The cheapest fuel in Laramie County on Monday was $2.89 at Sapp Bros, 12500 Interstate 80 Service Road, followed by $2.99 at Antelope Truck Stop, 4850 Interstate 80, according to GasBuddy’s report.

Also included in GasBuddy’s report Monday:

OIL PRICES
As OPEC maintains strict output cuts, oil prices have continued to find support, climbing on geopolitical escalations in the Middle East and worry about Israel and Iran attacking each other amidst rising global demand. However, a glimmer of hope emerged over the weekend as ceasefire talks continue to bring some level of optimism that a deal could be reached. In early Monday trade, a barrel of West Texas Intermediate crude oil saw some profit-taking, down 55 cents to $86.36 per barrel, up from $82.85 last Monday. Brent crude oil was also in the red, down 61 cents to $90.56 per barrel, still a nearly $4 gain from last week’s $86.59 per barrel start. Meanwhile, a strong jobs number last week could push the U.S. Federal Reserve to delay the start of interest rate cuts, keeping rising global demand in check. Additional consumer price data from the U.S. and China will arrive this week, providing more of a hint for which way the Fed may be moving.

OIL AND REFINED PRODUCTS
Last week’s report from the EIA showed a 3.2 million barrel rise in U.S. crude oil inventories, which remain about 18.5 million barrels lower than a year ago. The SPR rose another 600,000 barrels, but with the Department of Energy suspending its buyback program, increases will slow later this summer. Domestic crude oil production remained at an estimated 13.1 million barrels, according to the EIA. Gasoline inventories saw a robust drop of 4.3 million barrels and stand 5.2 million higher than a year ago, while distillate inventories fell 1.3 million barrels, but are 3.0 million barrels above last year. Implied gasoline demand, EIA’s proxy for retail demand, surged 521,000 bpd higher, likely due to stations filling their underground tanks ahead of the eclipse, bringing demand to 9.24 million barrels per day. Refinery utilization slipped 0.1 percentage points to 88.6%.

FUEL DEMAND
According to GasBuddy demand data driven by its Pay with GasBuddy™ fuel card, U.S. retail gasoline demand saw a drop of 2.12% for the week ending April 6 (Sun-Sat). Broken down by PADD region, demand fell 3.8% in PADD 1, fell 1.5% in PADD 2, fell 2.2% in PADD 3, rose 0.1% in PADD 4, and rose 0.3% in PADD 5. GasBuddy models U.S. gasoline demand at 8.740 million barrels per day for the week ending April 6.

GAS PRICE TRENDS
The most common U.S. gas price encountered by motorists stood at $3.29 per gallon, unchanged from last week, followed by $3.39, $3.49, $3.19, and $3.59 rounding out the top five most common prices.

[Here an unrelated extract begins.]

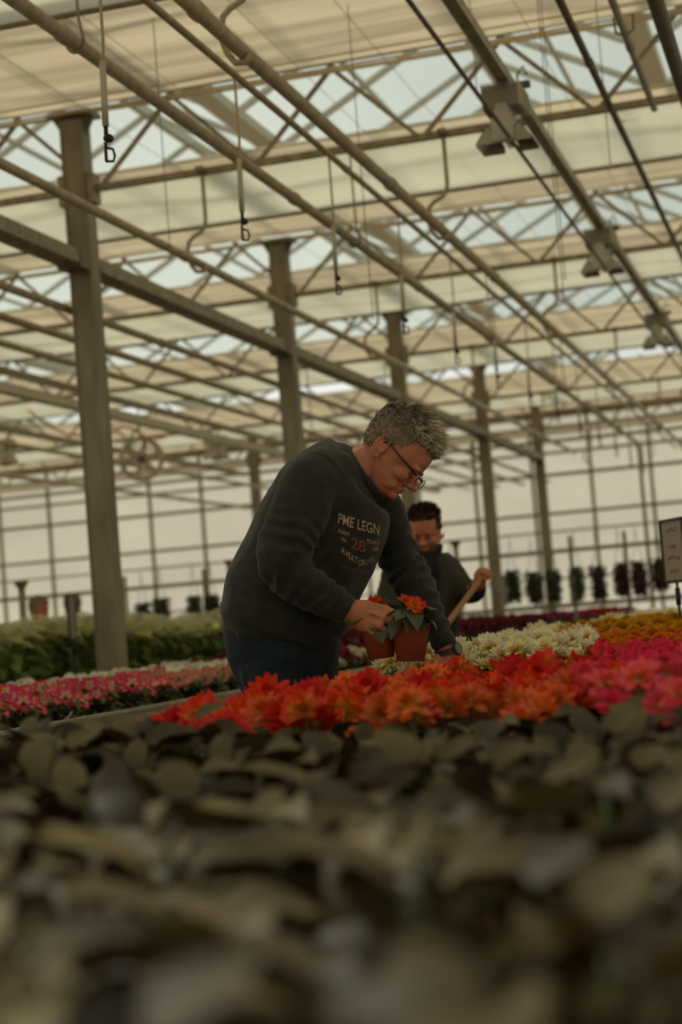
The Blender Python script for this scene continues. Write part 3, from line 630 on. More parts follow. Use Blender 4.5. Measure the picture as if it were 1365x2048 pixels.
def leafM(base, az, el, scale=1.0, roll=0.0):
    return Matrix.Translation(base) @ Matrix.Rotation(az, 4, 'Z') @ Matrix.Rotation(-el, 4, 'Y') @ Matrix.Rotation(roll, 4, 'X') @ Matrix.Scale(scale, 4)
def proto(kind, seed):
    """list of (name, mesh, matrix) that makes one potted plant; z=0 is the pot's base"""
    r = random.Random(seed * 7 + 3); L = []
    if kind in DAHL:
        fl, ht, nf, pt, spread = DAHL[kind]
        L.append(('pot', pt, Matrix()))
        st = MB()
        for k in range(14):
            az = k * 2.4 + r.uniform(-.3, .3); h = 0.10 + (ht - .035 - .10) * (k / 13) ** .8; rad = r.uniform(.0, .02)
            L.append(('leaf', r.choice(LF['dark']), leafM((rad * math.cos(az), rad * math.sin(az), h), az, R(r.uniform(-5, 35)), r.uniform(.85, 1.2), r.uniform(-.4, .4))))
        for k in range(nf):
            az = k * 2.4 + seed; q = spread * math.sqrt((k + .3) / nf); p = Vector((q * math.cos(az), q * math.sin(az), ht + r.uniform(-.04, .015)))
            st.tube([(0, 0, 0.08), (p.x * .5, p.y * .5, ht * .6), p], 0.0028, 5)
            tilt = Matrix.Rotation(az, 4, 'Z') @ Matrix.Rotation(R(r.uniform(10, 50)), 4, 'Y')
            if r.random() < .5: tilt = Matrix.Rotation(R(-100 + r.uniform(-30, 30)), 4, 'Z') @ Matrix.Rotation(R(r.uniform(35, 65)), 4, 'Y')
            L.append(('flower', r.choice(fl), Matrix.Translation(p) @ tilt @ Matrix.Rotation(r.uniform(0, 6), 4, 'Z') @ Matrix.Scale(r.uniform(.85, 1.15), 4)))
        L.append(('stems', st.mesh('stems', M['stem']), Matrix()))
    elif kind == 'fg':
        L.append(('pot', POT, Matrix())); st = MB()
        for k in range(20):
            az = k * 2.4 + r.uniform(-.6, .6); h = 0.08 + .115 * (k / 19) + r.uniform(-.02, .012); q = .05 * (1 - k / 20)
            b = Vector((q * math.cos(az), q * math.sin(az), h))
            L.append(('leaf', r.choice(LF['fg']), leafM(b, az, R(r.uniform(-15, 42) if k > 7 else r.uniform(-35, 15)), r.uniform(.75, 1.4), r.uniform(-.9, .9))))
            if k % 3 == 0: st.tube([(0, 0, .07), b], .003, 5)
        L.append(('stems', st.mesh('stems', M['stem']), Matrix()))
    elif kind in PETS:
        fl, nf, ht = PETS[kind]
        L.append(('pot', POTB, Matrix())); fo = MB()
        for k in range(70):
            az = r.uniform(0, 6.28); q = .085 * math.sqrt(r.random()); h = .05 + r.random() * (ht - .07)
            me = r.choice(LF['pet']); mw = leafM((q * math.cos(az), q * math.sin(az), h), az + r.uniform(-.8, .8), R(r.uniform(-50, 50)), r.uniform(.7, 1.1), r.uniform(-.8, .8))
            fo.add([mw @ v.co for v in me.vertices], [tuple(p.vertices) for p in me.polygons])
        L.append(('foliage', fo.mesh('foliage', M['leaf_l']), Matrix()))
        for k in range(nf):
            az = k * 2.4 + seed; q = .095 * math.sqrt((k + .5) / nf); p = Vector((q * math.cos(az), q * math.sin(az), ht + r.uniform(-.03, .015) - q * .25))
            face = r.choice([R(-75), R(-75), R(-20), az]) + r.uniform(-.4, .4)
            L.append(('flower', r.choice(fl), Matrix.Translation(p) @ Matrix.Rotation(face, 4, 'Z') @ Matrix.Rotation(R(r.uniform(25, 75)), 4, 'Y') @ Matrix.Scale(r.uniform(.8, 1.1), 4)))
    elif kind == 'tall':
        L.append(('pot', POTB, Matrix() @ Matrix.Scale(1.5, 4))); lo = MB(); hi = []
        for k in range(60):
            az = r.uniform(0, 6.28); q = .17 * math.sqrt(r.random()); h = .05 + r.random() * .33
            me = r.choice(LF['mid']); mw = leafM((q * math.cos(az), q * math.sin(az), h), az, R(r.uniform(-40, 40)), r.uniform(.8, 1.3), r.uniform(-.8, .8))
            lo.add([mw @ v.co for v in me.vertices], [tuple(p.vertices) for p in me.polygons])
        L.append(('foliage', lo.mesh('foliage', M['leaf_gd']), Matrix()))
        for k in range(14):
            az = k * 2.4; q = .15 * math.sqrt(k / 14); h = .36 + .06 * r.random()
            L.append(('leaf', r.choice(LF['bright']), leafM((q * math.cos(az), q * math.sin(az), h), az, R(r.uniform(-10, 30)), r.uniform(.8, 1.15), r.uniform(-.5, .5))))
        for k in range(9):
            az = r.uniform(0, 6.28); q = .17 * math.sqrt(r.random())
            L.append(('bloom', BLOOM, Matrix.Translation((q * math.cos(az), q * math.sin(az), .42 + r.uniform(-.1, .03))) @ Matrix.Rotation(r.uniform(0, 6), 4, 'Z') @ Matrix.Scale(r.uniform(1.1, 1.9), 4)))
    elif kind in FARB:
        mt, fm, rr, ht = FARB[kind]
        fo = MB(); bl = MB()
        for k in range(90):
            az = r.uniform(0, 6.28); q = .15 * math.sqrt(r.random()); h = .05 + r.random() * (ht - .08)
            me = r.choice(LF['pet']); mw = leafM((q * math.cos(az), q * math.sin(az), h), az, R(r.uniform(-50, 50)), 1.3, r.uniform(-.8, .8))
            fo.add([mw @ v.co for v in me.vertices], [tuple(p.vertices) for p in me.polygons])
        L.append(('pot', POTB, Matrix.Scale(1.4, 4))); L.append(('foliage', fo.mesh('foliage', mt), Matrix()))
        for k in range(12):
            az = k * 2.4; q = .16 * math.sqrt((k + .5) / 12)
            L.append(('flower', fm, Matrix.Translation((q * math.cos(az), q * math.sin(az), ht + r.uniform(-.03, .02))) @ Matrix.Rotation(R(-75), 4, 'Z') @ Matrix.Rotation(R(r.uniform(10, 60)), 4, 'Y') @ Matrix.Scale(rr, 4)))
    return L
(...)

The median U.S. gas price is $3.39 per gallon, up 4 cents from last week and about 18 cents lower than the national average. The top 10% of stations in the country average $5.05 per gallon, while the bottom 10% average $3.00 per gallon.The states with the lowest average prices: Colorado ($3.01), Mississippi ($3.08), Oklahoma ($3.10).

The states with the highest average prices: California ($5.30), Hawaii ($4.67), and Washington ($4.58).

DIESEL PRICE TRENDS
The most common U.S. diesel price stood at $3.99 per gallon, unchanged from last week, followed by $3.79, $4.19, $3.69, and $3.89 rounding out the top five most common prices.
The median U.S. diesel price is $3.95 per gallon, up 6 cents from last week and about 8 cents lower than the national average for diesel.
Diesel prices at the top 10% of stations in the country average $5.04 per gallon, while the bottom 10% average $3.43 per gallon.
The states with the lowest average diesel prices: Oklahoma ($3.56), Texas ($3.60), and Colorado ($3.62).
The states with the highest average diesel prices: Hawaii ($5.61), California ($5.38), and Washington ($4.64).